Print all the records exactly, please.

* **DATA LINES**:
________________
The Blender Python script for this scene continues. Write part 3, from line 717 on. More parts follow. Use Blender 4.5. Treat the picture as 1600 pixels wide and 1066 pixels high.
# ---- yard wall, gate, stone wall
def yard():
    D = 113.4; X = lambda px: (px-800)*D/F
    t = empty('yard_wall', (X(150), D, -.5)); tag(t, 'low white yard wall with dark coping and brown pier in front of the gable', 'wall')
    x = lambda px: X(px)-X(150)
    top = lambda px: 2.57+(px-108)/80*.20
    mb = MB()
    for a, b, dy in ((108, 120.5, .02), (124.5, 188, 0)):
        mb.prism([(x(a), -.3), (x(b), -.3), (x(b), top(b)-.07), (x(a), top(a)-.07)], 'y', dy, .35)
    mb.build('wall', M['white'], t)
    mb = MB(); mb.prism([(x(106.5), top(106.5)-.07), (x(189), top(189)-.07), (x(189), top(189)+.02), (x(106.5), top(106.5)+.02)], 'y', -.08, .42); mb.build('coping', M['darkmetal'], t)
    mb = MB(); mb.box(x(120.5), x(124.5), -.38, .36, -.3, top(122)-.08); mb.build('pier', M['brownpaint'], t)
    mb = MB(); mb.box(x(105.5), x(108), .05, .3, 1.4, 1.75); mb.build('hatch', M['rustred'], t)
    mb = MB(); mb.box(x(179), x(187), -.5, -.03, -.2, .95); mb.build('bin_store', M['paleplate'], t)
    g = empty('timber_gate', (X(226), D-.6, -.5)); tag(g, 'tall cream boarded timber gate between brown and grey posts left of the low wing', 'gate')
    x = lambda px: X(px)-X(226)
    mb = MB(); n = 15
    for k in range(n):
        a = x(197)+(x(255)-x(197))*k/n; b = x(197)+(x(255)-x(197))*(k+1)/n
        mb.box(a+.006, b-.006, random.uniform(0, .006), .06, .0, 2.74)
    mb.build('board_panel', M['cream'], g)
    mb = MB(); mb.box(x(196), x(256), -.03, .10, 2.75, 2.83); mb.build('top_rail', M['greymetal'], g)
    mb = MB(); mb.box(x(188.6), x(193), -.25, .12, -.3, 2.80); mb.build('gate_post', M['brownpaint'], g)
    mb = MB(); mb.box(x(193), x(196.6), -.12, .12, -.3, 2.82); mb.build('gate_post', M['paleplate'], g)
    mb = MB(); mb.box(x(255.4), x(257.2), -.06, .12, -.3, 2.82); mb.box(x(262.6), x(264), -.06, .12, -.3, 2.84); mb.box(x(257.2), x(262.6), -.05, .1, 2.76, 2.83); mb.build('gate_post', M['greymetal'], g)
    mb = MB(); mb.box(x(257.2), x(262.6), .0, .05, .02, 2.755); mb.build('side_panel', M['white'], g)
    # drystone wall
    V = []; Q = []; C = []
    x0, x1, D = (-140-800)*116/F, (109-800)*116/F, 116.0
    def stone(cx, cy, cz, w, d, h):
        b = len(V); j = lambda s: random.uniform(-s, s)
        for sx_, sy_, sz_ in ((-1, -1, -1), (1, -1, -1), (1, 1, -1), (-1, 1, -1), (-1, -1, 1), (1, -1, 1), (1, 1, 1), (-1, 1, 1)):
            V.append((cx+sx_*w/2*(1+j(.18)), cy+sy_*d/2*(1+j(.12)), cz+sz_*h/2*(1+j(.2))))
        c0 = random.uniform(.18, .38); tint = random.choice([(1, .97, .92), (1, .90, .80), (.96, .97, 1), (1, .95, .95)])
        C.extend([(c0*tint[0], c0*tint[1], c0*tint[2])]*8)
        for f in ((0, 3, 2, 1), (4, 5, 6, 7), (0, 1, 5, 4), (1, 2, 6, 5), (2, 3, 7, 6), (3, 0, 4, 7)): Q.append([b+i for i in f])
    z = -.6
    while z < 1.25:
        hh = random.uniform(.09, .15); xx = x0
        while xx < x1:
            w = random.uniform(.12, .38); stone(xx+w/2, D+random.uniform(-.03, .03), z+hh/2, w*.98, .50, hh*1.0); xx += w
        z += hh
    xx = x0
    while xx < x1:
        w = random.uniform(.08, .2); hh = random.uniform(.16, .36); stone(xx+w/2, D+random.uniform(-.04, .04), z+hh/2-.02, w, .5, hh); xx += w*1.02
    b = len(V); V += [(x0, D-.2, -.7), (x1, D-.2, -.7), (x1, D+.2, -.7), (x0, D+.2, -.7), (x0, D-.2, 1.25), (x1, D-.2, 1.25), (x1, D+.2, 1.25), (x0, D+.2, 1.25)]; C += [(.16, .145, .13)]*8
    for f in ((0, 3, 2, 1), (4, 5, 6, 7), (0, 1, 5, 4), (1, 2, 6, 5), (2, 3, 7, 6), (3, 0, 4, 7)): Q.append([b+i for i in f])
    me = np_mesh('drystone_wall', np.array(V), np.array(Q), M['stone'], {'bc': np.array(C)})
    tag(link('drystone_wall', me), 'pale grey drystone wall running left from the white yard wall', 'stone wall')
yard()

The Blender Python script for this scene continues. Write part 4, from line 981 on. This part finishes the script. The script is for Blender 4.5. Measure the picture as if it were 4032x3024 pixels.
________________
* **EXERCISE RESULT**:
The Blender Python script for this scene continues. Write part 3, from line 717 on. More parts follow. Use Blender 4.5. Treat the picture as 1600 pixels wide and 1066 pixels high.
# ---- yard wall, gate, stone wall
def yard():
    D = 113.4; X = lambda px: (px-800)*D/F
    t = empty('yard_wall', (X(150), D, -.5)); tag(t, 'low white yard wall with dark coping and brown pier in front of the gable', 'wall')
    x = lambda px: X(px)-X(150)
    top = lambda px: 2.57+(px-108)/80*.20
    mb = MB()
    for a, b, dy in ((108, 120.5, .02), (124.5, 188, 0)):
        mb.prism([(x(a), -.3), (x(b), -.3), (x(b), top(b)-.07), (x(a), top(a)-.07)], 'y', dy, .35)
    mb.build('wall', M['white'], t)
    mb = MB(); mb.prism([(x(106.5), top(106.5)-.07), (x(189), top(189)-.07), (x(189), top(189)+.02), (x(106.5), top(106.5)+.02)], 'y', -.08, .42); mb.build('coping', M['darkmetal'], t)
    mb = MB(); mb.box(x(120.5), x(124.5), -.38, .36, -.3, top(122)-.08); mb.build('pier', M['brownpaint'], t)
    mb = MB(); mb.box(x(105.5), x(108), .05, .3, 1.4, 1.75); mb.build('hatch', M['rustred'], t)
    mb = MB(); mb.box(x(179), x(187), -.5, -.03, -.2, .95); mb.build('bin_store', M['paleplate'], t)
    g = empty('timber_gate', (X(226), D-.6, -.5)); tag(g, 'tall cream boarded timber gate between brown and grey posts left of the low wing', 'gate')
    x = lambda px: X(px)-X(226)
    mb = MB(); n = 15
    for k in range(n):
        a = x(197)+(x(255)-x(197))*k/n; b = x(197)+(x(255)-x(197))*(k+1)/n
        mb.box(a+.006, b-.006, random.uniform(0, .006), .06, .0, 2.74)
    mb.build('board_panel', M['cream'], g)
    mb = MB(); mb.box(x(196), x(256), -.03, .10, 2.75, 2.83); mb.build('top_rail', M['greymetal'], g)
    mb = MB(); mb.box(x(188.6), x(193), -.25, .12, -.3, 2.80); mb.build('gate_post', M['brownpaint'], g)
    mb = MB(); mb.box(x(193), x(196.6), -.12, .12, -.3, 2.82); mb.build('gate_post', M['paleplate'], g)
    mb = MB(); mb.box(x(255.4), x(257.2), -.06, .12, -.3, 2.82); mb.box(x(262.6), x(264), -.06, .12, -.3, 2.84); mb.box(x(257.2), x(262.6), -.05, .1, 2.76, 2.83); mb.build('gate_post', M['greymetal'], g)
    mb = MB(); mb.box(x(257.2), x(262.6), .0, .05, .02, 2.755); mb.build('side_panel', M['white'], g)
    # drystone wall
    V = []; Q = []; C = []
    x0, x1, D = (-140-800)*116/F, (109-800)*116/F, 116.0
    def stone(cx, cy, cz, w, d, h):
        b = len(V); j = lambda s: random.uniform(-s, s)
        for sx_, sy_, sz_ in ((-1, -1, -1), (1, -1, -1), (1, 1, -1), (-1, 1, -1), (-1, -1, 1), (1, -1, 1), (1, 1, 1), (-1, 1, 1)):
            V.append((cx+sx_*w/2*(1+j(.18)), cy+sy_*d/2*(1+j(.12)), cz+sz_*h/2*(1+j(.2))))
        c0 = random.uniform(.18, .38); tint = random.choice([(1, .97, .92), (1, .90, .80), (.96, .97, 1), (1, .95, .95)])
        C.extend([(c0*tint[0], c0*tint[1], c0*tint[2])]*8)
        for f in ((0, 3, 2, 1), (4, 5, 6, 7), (0, 1, 5, 4), (1, 2, 6, 5), (2, 3, 7, 6), (3, 0, 4, 7)): Q.append([b+i for i in f])
    z = -.6
    while z < 1.25:
        hh = random.uniform(.09, .15); xx = x0
        while xx < x1:
            w = random.uniform(.12, .38); stone(xx+w/2, D+random.uniform(-.03, .03), z+hh/2, w*.98, .50, hh*1.0); xx += w
        z += hh
    xx = x0
    while xx < x1:
        w = random.uniform(.08, .2); hh = random.uniform(.16, .36); stone(xx+w/2, D+random.uniform(-.04, .04), z+hh/2-.02, w, .5, hh); xx += w*1.02
    b = len(V); V += [(x0, D-.2, -.7), (x1, D-.2, -.7), (x1, D+.2, -.7), (x0, D+.2, -.7), (x0, D-.2, 1.25), (x1, D-.2, 1.25), (x1, D+.2, 1.25), (x0, D+.2, 1.25)]; C += [(.16, .145, .13)]*8
    for f in ((0, 3, 2, 1), (4, 5, 6, 7), (0, 1, 5, 4), (1, 2, 6, 5), (2, 3, 7, 6), (3, 0, 4, 7)): Q.append([b+i for i in f])
    me = np_mesh('drystone_wall', np.array(V), np.array(Q), M['stone'], {'bc': np.array(C)})
    tag(link('drystone_wall', me), 'pale grey drystone wall running left from the white yard wall', 'stone wall')
yard()

The Blender Python script for this scene continues. Write part 4, from line 981 on. This part finishes the script. The script is for Blender 4.5. Measure the picture as if it were 4032x3024 pixels.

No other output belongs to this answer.